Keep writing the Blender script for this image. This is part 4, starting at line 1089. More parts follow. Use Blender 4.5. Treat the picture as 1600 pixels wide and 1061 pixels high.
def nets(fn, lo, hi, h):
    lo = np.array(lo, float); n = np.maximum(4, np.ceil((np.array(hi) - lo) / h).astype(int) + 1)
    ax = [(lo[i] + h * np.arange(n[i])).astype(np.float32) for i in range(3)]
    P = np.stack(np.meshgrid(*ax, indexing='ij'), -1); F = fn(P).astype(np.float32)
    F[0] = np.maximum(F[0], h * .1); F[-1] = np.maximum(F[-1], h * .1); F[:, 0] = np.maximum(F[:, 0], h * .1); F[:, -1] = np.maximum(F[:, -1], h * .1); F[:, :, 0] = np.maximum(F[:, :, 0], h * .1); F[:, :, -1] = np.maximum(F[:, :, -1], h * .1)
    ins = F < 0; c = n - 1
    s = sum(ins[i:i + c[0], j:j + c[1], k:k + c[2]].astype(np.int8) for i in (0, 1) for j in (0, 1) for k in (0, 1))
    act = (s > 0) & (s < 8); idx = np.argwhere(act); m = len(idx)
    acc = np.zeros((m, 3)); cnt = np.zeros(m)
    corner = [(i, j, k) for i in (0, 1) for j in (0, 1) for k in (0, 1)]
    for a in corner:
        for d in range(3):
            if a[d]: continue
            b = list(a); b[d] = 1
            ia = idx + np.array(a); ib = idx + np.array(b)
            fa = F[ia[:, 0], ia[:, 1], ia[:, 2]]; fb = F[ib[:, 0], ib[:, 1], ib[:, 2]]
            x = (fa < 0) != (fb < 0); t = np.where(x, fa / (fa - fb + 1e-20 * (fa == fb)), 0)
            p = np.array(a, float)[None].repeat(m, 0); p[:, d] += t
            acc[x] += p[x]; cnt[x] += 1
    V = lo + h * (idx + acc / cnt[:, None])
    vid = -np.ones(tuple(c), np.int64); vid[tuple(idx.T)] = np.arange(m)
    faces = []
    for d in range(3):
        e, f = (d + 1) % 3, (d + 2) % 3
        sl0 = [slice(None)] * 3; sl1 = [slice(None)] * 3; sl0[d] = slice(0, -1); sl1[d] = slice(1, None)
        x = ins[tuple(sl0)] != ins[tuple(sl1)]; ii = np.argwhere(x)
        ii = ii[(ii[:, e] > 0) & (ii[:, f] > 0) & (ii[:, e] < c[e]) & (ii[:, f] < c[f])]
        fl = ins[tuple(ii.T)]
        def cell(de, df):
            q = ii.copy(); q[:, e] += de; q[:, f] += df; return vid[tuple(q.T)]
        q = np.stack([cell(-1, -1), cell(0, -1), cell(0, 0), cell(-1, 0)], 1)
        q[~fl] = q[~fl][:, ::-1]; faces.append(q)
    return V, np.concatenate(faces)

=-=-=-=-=

• PROBLEM TO WORK ON: Take the lines above and retype all of them exactly.

• FINISHED EXERCISE:
Keep writing the Blender script for this image. This is part 4, starting at line 1089. More parts follow. Use Blender 4.5. Treat the picture as 1600 pixels wide and 1061 pixels high.
def nets(fn, lo, hi, h):
    lo = np.array(lo, float); n = np.maximum(4, np.ceil((np.array(hi) - lo) / h).astype(int) + 1)
    ax = [(lo[i] + h * np.arange(n[i])).astype(np.float32) for i in range(3)]
    P = np.stack(np.meshgrid(*ax, indexing='ij'), -1); F = fn(P).astype(np.float32)
    F[0] = np.maximum(F[0], h * .1); F[-1] = np.maximum(F[-1], h * .1); F[:, 0] = np.maximum(F[:, 0], h * .1); F[:, -1] = np.maximum(F[:, -1], h * .1); F[:, :, 0] = np.maximum(F[:, :, 0], h * .1); F[:, :, -1] = np.maximum(F[:, :, -1], h * .1)
    ins = F < 0; c = n - 1
    s = sum(ins[i:i + c[0], j:j + c[1], k:k + c[2]].astype(np.int8) for i in (0, 1) for j in (0, 1) for k in (0, 1))
    act = (s > 0) & (s < 8); idx = np.argwhere(act); m = len(idx)
    acc = np.zeros((m, 3)); cnt = np.zeros(m)
    corner = [(i, j, k) for i in (0, 1) for j in (0, 1) for k in (0, 1)]
    for a in corner:
        for d in range(3):
            if a[d]: continue
            b = list(a); b[d] = 1
            ia = idx + np.array(a); ib = idx + np.array(b)
            fa = F[ia[:, 0], ia[:, 1], ia[:, 2]]; fb = F[ib[:, 0], ib[:, 1], ib[:, 2]]
            x = (fa < 0) != (fb < 0); t = np.where(x, fa / (fa - fb + 1e-20 * (fa == fb)), 0)
            p = np.array(a, float)[None].repeat(m, 0); p[:, d] += t
            acc[x] += p[x]; cnt[x] += 1
    V = lo + h * (idx + acc / cnt[:, None])
    vid = -np.ones(tuple(c), np.int64); vid[tuple(idx.T)] = np.arange(m)
    faces = []
    for d in range(3):
        e, f = (d + 1) % 3, (d + 2) % 3
        sl0 = [slice(None)] * 3; sl1 = [slice(None)] * 3; sl0[d] = slice(0, -1); sl1[d] = slice(1, None)
        x = ins[tuple(sl0)] != ins[tuple(sl1)]; ii = np.argwhere(x)
        ii = ii[(ii[:, e] > 0) & (ii[:, f] > 0) & (ii[:, e] < c[e]) & (ii[:, f] < c[f])]
        fl = ins[tuple(ii.T)]
        def cell(de, df):
            q = ii.copy(); q[:, e] += de; q[:, f] += df; return vid[tuple(q.T)]
        q = np.stack([cell(-1, -1), cell(0, -1), cell(0, 0), cell(-1, 0)], 1)
        q[~fl] = q[~fl][:, ::-1]; faces.append(q)
    return V, np.concatenate(faces)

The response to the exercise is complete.